Everything from the first line of the records below through the line containing "for o in list(bpy.data.objects): bpy.data.objects.remove(o)" is to be retyped exactly; leave out the rest.

══ DATA FOR THE TASK

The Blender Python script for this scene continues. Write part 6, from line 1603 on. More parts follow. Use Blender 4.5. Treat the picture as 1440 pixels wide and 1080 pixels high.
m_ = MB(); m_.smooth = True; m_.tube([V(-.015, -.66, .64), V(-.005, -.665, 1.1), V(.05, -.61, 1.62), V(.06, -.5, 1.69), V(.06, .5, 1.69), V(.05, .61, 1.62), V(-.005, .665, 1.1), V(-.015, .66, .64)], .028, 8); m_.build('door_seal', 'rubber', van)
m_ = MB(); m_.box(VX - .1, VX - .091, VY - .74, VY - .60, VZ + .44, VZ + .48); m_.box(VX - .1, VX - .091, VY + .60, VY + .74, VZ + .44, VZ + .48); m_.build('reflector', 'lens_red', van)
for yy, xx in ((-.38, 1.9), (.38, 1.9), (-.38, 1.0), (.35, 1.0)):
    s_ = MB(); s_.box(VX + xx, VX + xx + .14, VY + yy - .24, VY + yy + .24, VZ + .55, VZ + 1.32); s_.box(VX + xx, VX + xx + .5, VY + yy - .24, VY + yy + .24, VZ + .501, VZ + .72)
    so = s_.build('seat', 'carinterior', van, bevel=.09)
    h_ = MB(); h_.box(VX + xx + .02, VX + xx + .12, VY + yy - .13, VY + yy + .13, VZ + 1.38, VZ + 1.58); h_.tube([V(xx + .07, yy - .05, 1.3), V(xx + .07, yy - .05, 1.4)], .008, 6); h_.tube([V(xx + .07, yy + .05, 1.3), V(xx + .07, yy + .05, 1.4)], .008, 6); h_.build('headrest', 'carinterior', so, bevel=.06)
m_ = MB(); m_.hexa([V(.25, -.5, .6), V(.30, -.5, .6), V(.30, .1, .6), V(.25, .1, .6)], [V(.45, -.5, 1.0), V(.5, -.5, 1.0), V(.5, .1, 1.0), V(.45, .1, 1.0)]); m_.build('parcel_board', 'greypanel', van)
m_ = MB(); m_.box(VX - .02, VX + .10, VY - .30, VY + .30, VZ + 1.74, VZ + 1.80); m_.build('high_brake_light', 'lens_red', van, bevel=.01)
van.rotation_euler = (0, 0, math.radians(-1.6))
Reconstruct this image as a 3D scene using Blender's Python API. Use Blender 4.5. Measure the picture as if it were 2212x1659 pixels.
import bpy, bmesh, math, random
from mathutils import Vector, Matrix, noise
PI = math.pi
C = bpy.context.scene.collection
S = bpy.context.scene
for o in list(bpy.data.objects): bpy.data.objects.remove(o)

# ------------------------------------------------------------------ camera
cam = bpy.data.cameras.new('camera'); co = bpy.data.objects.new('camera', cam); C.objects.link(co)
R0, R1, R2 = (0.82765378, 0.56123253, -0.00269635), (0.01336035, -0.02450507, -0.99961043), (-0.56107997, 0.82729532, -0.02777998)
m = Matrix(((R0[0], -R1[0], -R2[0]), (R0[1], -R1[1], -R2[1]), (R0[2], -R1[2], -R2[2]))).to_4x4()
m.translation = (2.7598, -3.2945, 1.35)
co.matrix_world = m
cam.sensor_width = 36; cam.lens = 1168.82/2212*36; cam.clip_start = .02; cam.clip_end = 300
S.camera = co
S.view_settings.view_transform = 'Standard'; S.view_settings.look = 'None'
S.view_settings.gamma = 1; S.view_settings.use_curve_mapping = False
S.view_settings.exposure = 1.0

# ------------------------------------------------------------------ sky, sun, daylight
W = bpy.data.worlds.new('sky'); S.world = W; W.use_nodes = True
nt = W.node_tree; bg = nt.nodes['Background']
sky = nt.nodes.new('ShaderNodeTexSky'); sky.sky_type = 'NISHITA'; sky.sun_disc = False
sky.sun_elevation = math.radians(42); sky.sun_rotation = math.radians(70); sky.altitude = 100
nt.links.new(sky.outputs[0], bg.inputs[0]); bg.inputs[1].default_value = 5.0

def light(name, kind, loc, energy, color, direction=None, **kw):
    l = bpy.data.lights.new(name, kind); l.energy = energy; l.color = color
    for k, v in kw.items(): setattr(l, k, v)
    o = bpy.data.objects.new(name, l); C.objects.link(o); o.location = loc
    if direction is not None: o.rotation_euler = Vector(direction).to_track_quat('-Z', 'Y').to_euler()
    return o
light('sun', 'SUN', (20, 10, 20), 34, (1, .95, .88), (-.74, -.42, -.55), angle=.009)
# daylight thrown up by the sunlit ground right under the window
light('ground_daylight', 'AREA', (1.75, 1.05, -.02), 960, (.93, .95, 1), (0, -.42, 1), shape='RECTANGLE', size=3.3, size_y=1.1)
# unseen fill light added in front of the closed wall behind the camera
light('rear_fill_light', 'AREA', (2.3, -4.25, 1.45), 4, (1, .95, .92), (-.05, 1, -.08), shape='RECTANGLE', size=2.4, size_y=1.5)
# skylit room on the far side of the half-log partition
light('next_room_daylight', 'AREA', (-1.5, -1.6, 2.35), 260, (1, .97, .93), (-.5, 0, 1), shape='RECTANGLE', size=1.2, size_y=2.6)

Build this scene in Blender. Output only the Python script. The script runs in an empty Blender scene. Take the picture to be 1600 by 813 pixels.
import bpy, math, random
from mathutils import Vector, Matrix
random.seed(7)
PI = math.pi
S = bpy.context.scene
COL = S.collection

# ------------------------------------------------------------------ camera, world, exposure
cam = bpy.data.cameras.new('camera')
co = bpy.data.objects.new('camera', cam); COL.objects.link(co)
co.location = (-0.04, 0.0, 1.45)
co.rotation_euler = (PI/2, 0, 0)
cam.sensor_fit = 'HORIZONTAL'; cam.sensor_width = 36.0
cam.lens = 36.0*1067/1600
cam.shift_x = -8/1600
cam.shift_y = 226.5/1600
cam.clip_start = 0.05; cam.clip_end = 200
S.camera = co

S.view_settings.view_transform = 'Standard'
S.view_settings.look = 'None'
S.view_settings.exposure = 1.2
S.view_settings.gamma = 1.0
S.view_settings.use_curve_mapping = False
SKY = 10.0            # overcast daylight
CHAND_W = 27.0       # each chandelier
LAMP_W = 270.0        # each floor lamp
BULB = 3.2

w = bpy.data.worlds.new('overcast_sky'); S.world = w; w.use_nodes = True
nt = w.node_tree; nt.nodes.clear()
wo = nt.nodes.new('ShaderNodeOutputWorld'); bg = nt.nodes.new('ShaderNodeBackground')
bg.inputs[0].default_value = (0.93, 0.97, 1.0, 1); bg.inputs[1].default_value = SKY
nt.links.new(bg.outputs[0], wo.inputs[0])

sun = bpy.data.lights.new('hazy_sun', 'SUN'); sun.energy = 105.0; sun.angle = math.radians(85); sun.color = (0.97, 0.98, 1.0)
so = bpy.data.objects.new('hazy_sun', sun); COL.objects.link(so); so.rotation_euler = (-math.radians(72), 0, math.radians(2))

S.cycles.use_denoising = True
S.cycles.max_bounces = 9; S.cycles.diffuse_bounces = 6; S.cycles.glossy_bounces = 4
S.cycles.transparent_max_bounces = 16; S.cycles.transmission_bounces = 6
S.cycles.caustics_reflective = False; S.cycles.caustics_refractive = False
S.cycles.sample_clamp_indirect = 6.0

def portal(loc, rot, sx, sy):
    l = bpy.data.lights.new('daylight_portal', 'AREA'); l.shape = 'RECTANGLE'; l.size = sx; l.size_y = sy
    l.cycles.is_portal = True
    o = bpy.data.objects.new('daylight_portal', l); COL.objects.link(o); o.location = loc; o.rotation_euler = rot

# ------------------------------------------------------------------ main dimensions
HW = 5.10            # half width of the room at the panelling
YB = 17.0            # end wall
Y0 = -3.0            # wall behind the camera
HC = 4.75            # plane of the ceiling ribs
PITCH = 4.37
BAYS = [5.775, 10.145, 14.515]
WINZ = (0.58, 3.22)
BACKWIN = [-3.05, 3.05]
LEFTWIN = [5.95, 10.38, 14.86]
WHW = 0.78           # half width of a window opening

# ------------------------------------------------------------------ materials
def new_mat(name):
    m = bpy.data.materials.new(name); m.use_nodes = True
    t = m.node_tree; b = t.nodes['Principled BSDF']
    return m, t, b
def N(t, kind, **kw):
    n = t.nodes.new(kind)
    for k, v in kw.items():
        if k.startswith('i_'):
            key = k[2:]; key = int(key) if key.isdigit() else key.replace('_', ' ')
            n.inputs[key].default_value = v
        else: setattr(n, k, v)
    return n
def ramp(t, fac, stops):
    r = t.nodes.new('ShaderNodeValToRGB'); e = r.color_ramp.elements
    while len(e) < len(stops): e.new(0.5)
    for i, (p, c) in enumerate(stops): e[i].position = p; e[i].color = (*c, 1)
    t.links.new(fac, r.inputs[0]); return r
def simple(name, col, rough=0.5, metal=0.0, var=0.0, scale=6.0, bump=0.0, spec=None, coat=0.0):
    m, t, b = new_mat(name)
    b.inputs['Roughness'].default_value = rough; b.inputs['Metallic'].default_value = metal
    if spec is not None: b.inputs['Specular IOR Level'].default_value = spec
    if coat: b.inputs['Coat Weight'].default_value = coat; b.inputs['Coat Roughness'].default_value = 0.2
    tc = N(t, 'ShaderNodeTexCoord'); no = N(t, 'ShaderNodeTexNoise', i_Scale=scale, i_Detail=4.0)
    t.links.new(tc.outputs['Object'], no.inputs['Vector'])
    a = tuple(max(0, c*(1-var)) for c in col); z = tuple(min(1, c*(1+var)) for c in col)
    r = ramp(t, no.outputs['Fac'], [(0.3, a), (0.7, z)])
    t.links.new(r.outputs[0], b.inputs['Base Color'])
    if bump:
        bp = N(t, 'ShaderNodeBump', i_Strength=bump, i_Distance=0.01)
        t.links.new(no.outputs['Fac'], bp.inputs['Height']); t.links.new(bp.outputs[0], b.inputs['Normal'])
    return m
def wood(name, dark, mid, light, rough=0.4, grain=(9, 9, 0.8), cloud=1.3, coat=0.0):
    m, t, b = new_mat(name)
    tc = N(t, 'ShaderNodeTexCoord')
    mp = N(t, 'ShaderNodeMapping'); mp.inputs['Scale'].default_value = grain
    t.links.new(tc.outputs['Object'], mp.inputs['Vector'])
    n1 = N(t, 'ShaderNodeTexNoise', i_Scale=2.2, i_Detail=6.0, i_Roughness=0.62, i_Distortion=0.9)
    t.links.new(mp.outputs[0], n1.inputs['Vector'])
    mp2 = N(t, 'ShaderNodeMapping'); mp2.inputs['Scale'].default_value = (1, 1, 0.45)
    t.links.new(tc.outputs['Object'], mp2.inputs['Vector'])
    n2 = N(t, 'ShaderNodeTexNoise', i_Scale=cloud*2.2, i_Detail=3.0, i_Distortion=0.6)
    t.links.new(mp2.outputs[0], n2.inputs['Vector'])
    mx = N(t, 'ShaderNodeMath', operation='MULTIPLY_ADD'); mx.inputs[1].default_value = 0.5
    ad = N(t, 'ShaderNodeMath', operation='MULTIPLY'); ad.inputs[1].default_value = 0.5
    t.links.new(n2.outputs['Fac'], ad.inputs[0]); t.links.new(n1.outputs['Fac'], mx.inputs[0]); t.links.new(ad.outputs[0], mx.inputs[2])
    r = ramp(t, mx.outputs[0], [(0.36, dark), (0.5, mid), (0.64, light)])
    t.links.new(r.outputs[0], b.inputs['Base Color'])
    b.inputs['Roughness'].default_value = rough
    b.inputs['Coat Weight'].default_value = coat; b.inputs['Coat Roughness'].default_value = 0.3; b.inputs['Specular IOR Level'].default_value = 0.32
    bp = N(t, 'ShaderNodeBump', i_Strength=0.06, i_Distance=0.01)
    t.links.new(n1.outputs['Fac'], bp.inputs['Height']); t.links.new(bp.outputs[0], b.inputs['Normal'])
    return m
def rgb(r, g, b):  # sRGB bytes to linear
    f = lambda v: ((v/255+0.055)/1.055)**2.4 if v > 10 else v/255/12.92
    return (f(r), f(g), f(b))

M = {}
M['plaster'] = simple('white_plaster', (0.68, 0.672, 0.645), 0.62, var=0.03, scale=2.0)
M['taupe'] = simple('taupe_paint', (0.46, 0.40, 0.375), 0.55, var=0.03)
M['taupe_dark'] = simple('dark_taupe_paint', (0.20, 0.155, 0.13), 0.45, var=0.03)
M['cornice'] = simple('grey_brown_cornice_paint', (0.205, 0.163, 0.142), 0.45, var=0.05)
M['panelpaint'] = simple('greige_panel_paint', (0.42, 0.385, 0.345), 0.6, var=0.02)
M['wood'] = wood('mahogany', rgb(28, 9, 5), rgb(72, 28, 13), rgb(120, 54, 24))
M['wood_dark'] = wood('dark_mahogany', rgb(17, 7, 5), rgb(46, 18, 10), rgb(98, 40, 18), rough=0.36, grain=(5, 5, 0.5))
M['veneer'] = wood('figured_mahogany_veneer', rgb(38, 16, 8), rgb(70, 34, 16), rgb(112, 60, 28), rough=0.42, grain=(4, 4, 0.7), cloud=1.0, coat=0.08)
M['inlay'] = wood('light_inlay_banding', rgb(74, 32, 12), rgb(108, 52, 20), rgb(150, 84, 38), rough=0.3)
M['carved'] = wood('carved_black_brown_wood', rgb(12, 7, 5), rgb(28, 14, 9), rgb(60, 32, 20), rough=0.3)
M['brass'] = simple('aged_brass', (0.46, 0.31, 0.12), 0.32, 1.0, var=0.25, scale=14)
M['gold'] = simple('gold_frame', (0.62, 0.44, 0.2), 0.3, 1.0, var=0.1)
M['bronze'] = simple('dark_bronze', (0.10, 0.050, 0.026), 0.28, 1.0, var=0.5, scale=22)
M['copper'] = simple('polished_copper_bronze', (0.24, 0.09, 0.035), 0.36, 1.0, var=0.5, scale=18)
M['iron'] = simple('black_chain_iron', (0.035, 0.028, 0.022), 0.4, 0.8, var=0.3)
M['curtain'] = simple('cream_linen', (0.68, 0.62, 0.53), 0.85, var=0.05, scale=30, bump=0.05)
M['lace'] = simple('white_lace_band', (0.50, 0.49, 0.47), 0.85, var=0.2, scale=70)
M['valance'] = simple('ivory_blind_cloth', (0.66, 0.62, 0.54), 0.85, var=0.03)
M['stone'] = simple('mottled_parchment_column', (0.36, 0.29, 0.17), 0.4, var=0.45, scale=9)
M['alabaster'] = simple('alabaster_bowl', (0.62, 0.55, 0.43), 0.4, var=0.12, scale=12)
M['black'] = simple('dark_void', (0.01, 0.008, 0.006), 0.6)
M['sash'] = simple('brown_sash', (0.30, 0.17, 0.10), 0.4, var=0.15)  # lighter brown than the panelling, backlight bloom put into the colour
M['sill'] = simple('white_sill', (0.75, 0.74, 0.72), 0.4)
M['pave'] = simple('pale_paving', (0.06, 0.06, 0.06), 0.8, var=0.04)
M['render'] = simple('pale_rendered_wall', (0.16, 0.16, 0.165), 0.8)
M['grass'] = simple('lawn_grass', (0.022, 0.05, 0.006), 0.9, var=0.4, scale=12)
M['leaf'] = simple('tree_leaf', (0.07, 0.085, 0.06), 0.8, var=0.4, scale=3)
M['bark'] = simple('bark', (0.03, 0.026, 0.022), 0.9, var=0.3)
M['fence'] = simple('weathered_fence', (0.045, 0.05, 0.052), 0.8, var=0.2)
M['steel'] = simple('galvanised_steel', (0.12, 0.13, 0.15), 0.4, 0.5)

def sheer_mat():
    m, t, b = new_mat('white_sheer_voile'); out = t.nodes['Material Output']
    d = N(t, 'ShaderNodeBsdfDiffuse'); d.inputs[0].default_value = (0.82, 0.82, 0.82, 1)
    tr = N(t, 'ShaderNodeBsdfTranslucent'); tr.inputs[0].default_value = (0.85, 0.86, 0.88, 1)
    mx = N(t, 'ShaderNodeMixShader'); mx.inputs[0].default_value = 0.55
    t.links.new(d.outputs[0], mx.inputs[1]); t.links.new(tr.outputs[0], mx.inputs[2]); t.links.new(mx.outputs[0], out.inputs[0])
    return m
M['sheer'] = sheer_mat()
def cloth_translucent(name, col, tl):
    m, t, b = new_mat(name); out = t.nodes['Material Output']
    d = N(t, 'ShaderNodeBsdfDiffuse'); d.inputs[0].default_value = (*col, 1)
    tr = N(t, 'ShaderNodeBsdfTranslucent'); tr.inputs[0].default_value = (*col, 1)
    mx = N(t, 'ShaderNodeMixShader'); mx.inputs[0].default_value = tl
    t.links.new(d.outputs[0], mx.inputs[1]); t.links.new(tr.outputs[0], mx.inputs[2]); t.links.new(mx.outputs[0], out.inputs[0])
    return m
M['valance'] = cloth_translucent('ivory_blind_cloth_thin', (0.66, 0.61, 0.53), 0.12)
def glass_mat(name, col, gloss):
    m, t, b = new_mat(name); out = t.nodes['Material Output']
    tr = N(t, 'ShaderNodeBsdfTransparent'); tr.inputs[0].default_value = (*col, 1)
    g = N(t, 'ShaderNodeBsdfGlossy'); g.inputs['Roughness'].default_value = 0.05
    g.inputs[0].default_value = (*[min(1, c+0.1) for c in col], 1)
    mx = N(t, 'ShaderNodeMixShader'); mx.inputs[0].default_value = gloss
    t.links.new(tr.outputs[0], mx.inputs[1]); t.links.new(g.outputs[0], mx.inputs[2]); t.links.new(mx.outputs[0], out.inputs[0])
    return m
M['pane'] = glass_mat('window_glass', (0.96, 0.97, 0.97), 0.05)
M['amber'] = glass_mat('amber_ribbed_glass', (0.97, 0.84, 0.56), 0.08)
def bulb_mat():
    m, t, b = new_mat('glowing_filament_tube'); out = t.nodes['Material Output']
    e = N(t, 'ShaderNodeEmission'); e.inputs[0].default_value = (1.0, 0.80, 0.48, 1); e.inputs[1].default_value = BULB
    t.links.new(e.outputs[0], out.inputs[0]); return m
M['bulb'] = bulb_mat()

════

*ANSWER FOR THE TASK*
The Blender Python script for this scene continues. Write part 6, from line 1603 on. More parts follow. Use Blender 4.5. Treat the picture as 1440 pixels wide and 1080 pixels high.
m_ = MB(); m_.smooth = True; m_.tube([V(-.015, -.66, .64), V(-.005, -.665, 1.1), V(.05, -.61, 1.62), V(.06, -.5, 1.69), V(.06, .5, 1.69), V(.05, .61, 1.62), V(-.005, .665, 1.1), V(-.015, .66, .64)], .028, 8); m_.build('door_seal', 'rubber', van)
m_ = MB(); m_.box(VX - .1, VX - .091, VY - .74, VY - .60, VZ + .44, VZ + .48); m_.box(VX - .1, VX - .091, VY + .60, VY + .74, VZ + .44, VZ + .48); m_.build('reflector', 'lens_red', van)
for yy, xx in ((-.38, 1.9), (.38, 1.9), (-.38, 1.0), (.35, 1.0)):
    s_ = MB(); s_.box(VX + xx, VX + xx + .14, VY + yy - .24, VY + yy + .24, VZ + .55, VZ + 1.32); s_.box(VX + xx, VX + xx + .5, VY + yy - .24, VY + yy + .24, VZ + .501, VZ + .72)
    so = s_.build('seat', 'carinterior', van, bevel=.09)
    h_ = MB(); h_.box(VX + xx + .02, VX + xx + .12, VY + yy - .13, VY + yy + .13, VZ + 1.38, VZ + 1.58); h_.tube([V(xx + .07, yy - .05, 1.3), V(xx + .07, yy - .05, 1.4)], .008, 6); h_.tube([V(xx + .07, yy + .05, 1.3), V(xx + .07, yy + .05, 1.4)], .008, 6); h_.build('headrest', 'carinterior', so, bevel=.06)
m_ = MB(); m_.hexa([V(.25, -.5, .6), V(.30, -.5, .6), V(.30, .1, .6), V(.25, .1, .6)], [V(.45, -.5, 1.0), V(.5, -.5, 1.0), V(.5, .1, 1.0), V(.45, .1, 1.0)]); m_.build('parcel_board', 'greypanel', van)
m_ = MB(); m_.box(VX - .02, VX + .10, VY - .30, VY + .30, VZ + 1.74, VZ + 1.80); m_.build('high_brake_light', 'lens_red', van, bevel=.01)
van.rotation_euler = (0, 0, math.radians(-1.6))
Reconstruct this image as a 3D scene using Blender's Python API. Use Blender 4.5. Measure the picture as if it were 2212x1659 pixels.
import bpy, bmesh, math, random
from mathutils import Vector, Matrix, noise
PI = math.pi
C = bpy.context.scene.collection
S = bpy.context.scene
for o in list(bpy.data.objects): bpy.data.objects.remove(o)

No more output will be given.